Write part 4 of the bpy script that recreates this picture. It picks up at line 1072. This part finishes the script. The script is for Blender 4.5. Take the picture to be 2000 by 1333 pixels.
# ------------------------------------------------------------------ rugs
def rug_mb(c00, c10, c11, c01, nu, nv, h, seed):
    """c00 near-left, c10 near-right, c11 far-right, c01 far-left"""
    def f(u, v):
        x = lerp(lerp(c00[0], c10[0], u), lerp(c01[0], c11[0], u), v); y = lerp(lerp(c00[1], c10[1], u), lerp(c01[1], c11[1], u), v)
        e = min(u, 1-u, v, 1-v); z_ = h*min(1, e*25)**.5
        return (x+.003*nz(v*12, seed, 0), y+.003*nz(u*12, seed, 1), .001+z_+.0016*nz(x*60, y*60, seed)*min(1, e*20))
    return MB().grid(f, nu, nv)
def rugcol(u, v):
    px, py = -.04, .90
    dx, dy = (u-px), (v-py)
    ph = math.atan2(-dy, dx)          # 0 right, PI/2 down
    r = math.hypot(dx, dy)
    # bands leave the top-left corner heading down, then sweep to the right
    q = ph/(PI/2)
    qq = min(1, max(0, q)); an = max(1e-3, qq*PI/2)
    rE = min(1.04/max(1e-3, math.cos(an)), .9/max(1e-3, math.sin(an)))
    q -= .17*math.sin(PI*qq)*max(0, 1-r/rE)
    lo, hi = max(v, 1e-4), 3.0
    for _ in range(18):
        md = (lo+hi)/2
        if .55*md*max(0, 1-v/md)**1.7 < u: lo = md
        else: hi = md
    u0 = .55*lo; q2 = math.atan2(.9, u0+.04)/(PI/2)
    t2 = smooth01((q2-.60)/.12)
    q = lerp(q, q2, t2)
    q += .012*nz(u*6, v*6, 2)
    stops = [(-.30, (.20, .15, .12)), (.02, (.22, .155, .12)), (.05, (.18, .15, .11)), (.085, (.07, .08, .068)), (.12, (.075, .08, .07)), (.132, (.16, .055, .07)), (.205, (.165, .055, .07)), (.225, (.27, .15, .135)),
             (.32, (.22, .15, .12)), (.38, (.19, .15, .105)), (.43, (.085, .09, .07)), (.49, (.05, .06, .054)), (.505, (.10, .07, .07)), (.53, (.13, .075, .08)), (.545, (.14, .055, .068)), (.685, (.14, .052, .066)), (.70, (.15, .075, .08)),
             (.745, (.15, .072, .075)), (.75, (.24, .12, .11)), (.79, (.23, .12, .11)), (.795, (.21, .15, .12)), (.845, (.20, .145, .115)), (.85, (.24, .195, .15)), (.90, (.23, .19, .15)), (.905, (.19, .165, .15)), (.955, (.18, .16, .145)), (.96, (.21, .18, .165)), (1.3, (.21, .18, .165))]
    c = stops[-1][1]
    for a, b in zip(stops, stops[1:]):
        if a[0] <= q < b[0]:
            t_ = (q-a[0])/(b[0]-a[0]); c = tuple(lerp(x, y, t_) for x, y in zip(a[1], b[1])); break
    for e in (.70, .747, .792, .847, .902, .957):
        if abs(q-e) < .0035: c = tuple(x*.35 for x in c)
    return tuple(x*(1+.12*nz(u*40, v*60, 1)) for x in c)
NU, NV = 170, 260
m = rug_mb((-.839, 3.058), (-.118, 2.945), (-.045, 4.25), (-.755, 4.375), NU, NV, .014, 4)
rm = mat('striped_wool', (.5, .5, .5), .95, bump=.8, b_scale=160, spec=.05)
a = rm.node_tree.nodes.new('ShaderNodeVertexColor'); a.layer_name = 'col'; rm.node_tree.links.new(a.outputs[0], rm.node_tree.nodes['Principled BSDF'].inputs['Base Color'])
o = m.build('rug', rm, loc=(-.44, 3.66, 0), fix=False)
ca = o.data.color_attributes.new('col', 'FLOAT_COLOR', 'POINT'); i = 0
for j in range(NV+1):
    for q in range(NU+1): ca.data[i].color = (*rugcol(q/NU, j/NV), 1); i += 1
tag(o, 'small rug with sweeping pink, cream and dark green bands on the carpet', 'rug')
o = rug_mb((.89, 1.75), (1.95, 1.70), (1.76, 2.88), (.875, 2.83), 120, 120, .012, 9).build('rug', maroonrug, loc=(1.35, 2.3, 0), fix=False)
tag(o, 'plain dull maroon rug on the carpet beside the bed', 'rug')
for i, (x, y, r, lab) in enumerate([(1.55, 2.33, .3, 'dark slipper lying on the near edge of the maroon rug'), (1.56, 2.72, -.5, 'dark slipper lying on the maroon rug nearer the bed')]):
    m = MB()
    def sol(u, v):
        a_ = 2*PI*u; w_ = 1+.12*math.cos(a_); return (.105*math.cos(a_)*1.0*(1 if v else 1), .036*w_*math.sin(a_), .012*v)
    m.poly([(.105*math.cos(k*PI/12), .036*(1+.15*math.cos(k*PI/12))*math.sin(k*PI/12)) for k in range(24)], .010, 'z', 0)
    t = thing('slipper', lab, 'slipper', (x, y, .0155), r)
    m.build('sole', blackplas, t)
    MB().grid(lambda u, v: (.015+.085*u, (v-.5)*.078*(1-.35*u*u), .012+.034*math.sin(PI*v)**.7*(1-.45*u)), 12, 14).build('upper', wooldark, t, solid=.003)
—————
* Request:
Extract the listing in its entirety and repeat it exactly.

* Expected output:
Write part 4 of the bpy script that recreates this picture. It picks up at line 1072. This part finishes the script. The script is for Blender 4.5. Take the picture to be 2000 by 1333 pixels.
# ------------------------------------------------------------------ rugs
def rug_mb(c00, c10, c11, c01, nu, nv, h, seed):
    """c00 near-left, c10 near-right, c11 far-right, c01 far-left"""
    def f(u, v):
        x = lerp(lerp(c00[0], c10[0], u), lerp(c01[0], c11[0], u), v); y = lerp(lerp(c00[1], c10[1], u), lerp(c01[1], c11[1], u), v)
        e = min(u, 1-u, v, 1-v); z_ = h*min(1, e*25)**.5
        return (x+.003*nz(v*12, seed, 0), y+.003*nz(u*12, seed, 1), .001+z_+.0016*nz(x*60, y*60, seed)*min(1, e*20))
    return MB().grid(f, nu, nv)
def rugcol(u, v):
    px, py = -.04, .90
    dx, dy = (u-px), (v-py)
    ph = math.atan2(-dy, dx)          # 0 right, PI/2 down
    r = math.hypot(dx, dy)
    # bands leave the top-left corner heading down, then sweep to the right
    q = ph/(PI/2)
    qq = min(1, max(0, q)); an = max(1e-3, qq*PI/2)
    rE = min(1.04/max(1e-3, math.cos(an)), .9/max(1e-3, math.sin(an)))
    q -= .17*math.sin(PI*qq)*max(0, 1-r/rE)
    lo, hi = max(v, 1e-4), 3.0
    for _ in range(18):
        md = (lo+hi)/2
        if .55*md*max(0, 1-v/md)**1.7 < u: lo = md
        else: hi = md
    u0 = .55*lo; q2 = math.atan2(.9, u0+.04)/(PI/2)
    t2 = smooth01((q2-.60)/.12)
    q = lerp(q, q2, t2)
    q += .012*nz(u*6, v*6, 2)
    stops = [(-.30, (.20, .15, .12)), (.02, (.22, .155, .12)), (.05, (.18, .15, .11)), (.085, (.07, .08, .068)), (.12, (.075, .08, .07)), (.132, (.16, .055, .07)), (.205, (.165, .055, .07)), (.225, (.27, .15, .135)),
             (.32, (.22, .15, .12)), (.38, (.19, .15, .105)), (.43, (.085, .09, .07)), (.49, (.05, .06, .054)), (.505, (.10, .07, .07)), (.53, (.13, .075, .08)), (.545, (.14, .055, .068)), (.685, (.14, .052, .066)), (.70, (.15, .075, .08)),
             (.745, (.15, .072, .075)), (.75, (.24, .12, .11)), (.79, (.23, .12, .11)), (.795, (.21, .15, .12)), (.845, (.20, .145, .115)), (.85, (.24, .195, .15)), (.90, (.23, .19, .15)), (.905, (.19, .165, .15)), (.955, (.18, .16, .145)), (.96, (.21, .18, .165)), (1.3, (.21, .18, .165))]
    c = stops[-1][1]
    for a, b in zip(stops, stops[1:]):
        if a[0] <= q < b[0]:
            t_ = (q-a[0])/(b[0]-a[0]); c = tuple(lerp(x, y, t_) for x, y in zip(a[1], b[1])); break
    for e in (.70, .747, .792, .847, .902, .957):
        if abs(q-e) < .0035: c = tuple(x*.35 for x in c)
    return tuple(x*(1+.12*nz(u*40, v*60, 1)) for x in c)
NU, NV = 170, 260
m = rug_mb((-.839, 3.058), (-.118, 2.945), (-.045, 4.25), (-.755, 4.375), NU, NV, .014, 4)
rm = mat('striped_wool', (.5, .5, .5), .95, bump=.8, b_scale=160, spec=.05)
a = rm.node_tree.nodes.new('ShaderNodeVertexColor'); a.layer_name = 'col'; rm.node_tree.links.new(a.outputs[0], rm.node_tree.nodes['Principled BSDF'].inputs['Base Color'])
o = m.build('rug', rm, loc=(-.44, 3.66, 0), fix=False)
ca = o.data.color_attributes.new('col', 'FLOAT_COLOR', 'POINT'); i = 0
for j in range(NV+1):
    for q in range(NU+1): ca.data[i].color = (*rugcol(q/NU, j/NV), 1); i += 1
tag(o, 'small rug with sweeping pink, cream and dark green bands on the carpet', 'rug')
o = rug_mb((.89, 1.75), (1.95, 1.70), (1.76, 2.88), (.875, 2.83), 120, 120, .012, 9).build('rug', maroonrug, loc=(1.35, 2.3, 0), fix=False)
tag(o, 'plain dull maroon rug on the carpet beside the bed', 'rug')
for i, (x, y, r, lab) in enumerate([(1.55, 2.33, .3, 'dark slipper lying on the near edge of the maroon rug'), (1.56, 2.72, -.5, 'dark slipper lying on the maroon rug nearer the bed')]):
    m = MB()
    def sol(u, v):
        a_ = 2*PI*u; w_ = 1+.12*math.cos(a_); return (.105*math.cos(a_)*1.0*(1 if v else 1), .036*w_*math.sin(a_), .012*v)
    m.poly([(.105*math.cos(k*PI/12), .036*(1+.15*math.cos(k*PI/12))*math.sin(k*PI/12)) for k in range(24)], .010, 'z', 0)
    t = thing('slipper', lab, 'slipper', (x, y, .0155), r)
    m.build('sole', blackplas, t)
    MB().grid(lambda u, v: (.015+.085*u, (v-.5)*.078*(1-.35*u*u), .012+.034*math.sin(PI*v)**.7*(1-.45*u)), 12, 14).build('upper', wooldark, t, solid=.003)